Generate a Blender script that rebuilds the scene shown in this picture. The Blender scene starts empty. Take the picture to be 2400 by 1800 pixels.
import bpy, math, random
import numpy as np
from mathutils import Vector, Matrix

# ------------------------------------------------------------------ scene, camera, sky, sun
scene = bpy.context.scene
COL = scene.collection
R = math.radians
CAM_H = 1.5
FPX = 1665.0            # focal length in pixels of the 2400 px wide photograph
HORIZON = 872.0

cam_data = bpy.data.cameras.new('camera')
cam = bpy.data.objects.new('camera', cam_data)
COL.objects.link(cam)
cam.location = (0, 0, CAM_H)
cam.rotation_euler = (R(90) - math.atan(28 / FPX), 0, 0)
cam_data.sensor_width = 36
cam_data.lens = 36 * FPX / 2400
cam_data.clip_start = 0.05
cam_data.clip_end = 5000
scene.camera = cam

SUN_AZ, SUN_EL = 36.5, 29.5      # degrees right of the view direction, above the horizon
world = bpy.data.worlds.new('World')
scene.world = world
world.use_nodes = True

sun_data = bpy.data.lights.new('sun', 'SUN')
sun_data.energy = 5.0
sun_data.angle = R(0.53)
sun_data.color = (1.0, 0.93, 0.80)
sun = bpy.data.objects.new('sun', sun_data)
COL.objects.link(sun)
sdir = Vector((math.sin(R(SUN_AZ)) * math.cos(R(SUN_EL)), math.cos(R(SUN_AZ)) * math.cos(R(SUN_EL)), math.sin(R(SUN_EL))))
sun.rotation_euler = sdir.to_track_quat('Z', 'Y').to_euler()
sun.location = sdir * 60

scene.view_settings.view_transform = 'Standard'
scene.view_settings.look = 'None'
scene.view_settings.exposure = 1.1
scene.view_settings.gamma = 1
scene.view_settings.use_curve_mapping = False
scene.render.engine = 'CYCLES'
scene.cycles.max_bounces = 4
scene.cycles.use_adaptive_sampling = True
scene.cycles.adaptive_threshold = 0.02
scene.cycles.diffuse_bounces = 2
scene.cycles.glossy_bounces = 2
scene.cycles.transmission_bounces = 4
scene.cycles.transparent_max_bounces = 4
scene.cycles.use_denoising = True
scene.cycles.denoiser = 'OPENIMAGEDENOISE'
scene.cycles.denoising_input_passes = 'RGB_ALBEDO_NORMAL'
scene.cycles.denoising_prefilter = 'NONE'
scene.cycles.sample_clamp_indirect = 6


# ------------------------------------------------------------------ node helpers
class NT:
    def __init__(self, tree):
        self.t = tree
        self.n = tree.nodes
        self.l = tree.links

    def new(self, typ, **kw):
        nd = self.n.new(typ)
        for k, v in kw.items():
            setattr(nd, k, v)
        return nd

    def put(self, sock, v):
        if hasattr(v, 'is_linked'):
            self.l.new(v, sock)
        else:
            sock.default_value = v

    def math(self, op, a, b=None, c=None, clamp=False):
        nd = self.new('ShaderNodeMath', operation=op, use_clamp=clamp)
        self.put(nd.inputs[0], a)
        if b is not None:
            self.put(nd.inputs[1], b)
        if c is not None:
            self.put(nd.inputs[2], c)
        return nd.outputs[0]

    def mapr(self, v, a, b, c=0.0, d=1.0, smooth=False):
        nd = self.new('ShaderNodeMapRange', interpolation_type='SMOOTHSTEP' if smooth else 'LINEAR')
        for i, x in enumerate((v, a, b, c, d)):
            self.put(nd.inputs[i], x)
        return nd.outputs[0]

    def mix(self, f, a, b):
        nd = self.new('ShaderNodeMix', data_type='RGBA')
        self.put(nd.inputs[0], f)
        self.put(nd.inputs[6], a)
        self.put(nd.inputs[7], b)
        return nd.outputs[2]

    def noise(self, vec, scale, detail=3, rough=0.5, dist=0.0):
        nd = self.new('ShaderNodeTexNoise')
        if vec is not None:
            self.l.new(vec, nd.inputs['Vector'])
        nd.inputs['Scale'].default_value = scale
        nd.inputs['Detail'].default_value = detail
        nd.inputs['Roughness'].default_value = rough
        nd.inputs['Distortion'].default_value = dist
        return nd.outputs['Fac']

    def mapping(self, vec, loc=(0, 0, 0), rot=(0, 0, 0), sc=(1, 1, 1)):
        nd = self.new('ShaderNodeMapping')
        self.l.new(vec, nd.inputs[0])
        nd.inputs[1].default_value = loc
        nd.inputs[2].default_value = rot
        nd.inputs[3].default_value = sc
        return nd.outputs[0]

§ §

• [AIM]: Give back exactly the material above from its opening line to the line bearing "from mathutils import Vector, Matrix".

• [ANSWER IN FULL]:
Generate a Blender script that rebuilds the scene shown in this picture. The Blender scene starts empty. Take the picture to be 2400 by 1800 pixels.
import bpy, math, random
import numpy as np
from mathutils import Vector, Matrix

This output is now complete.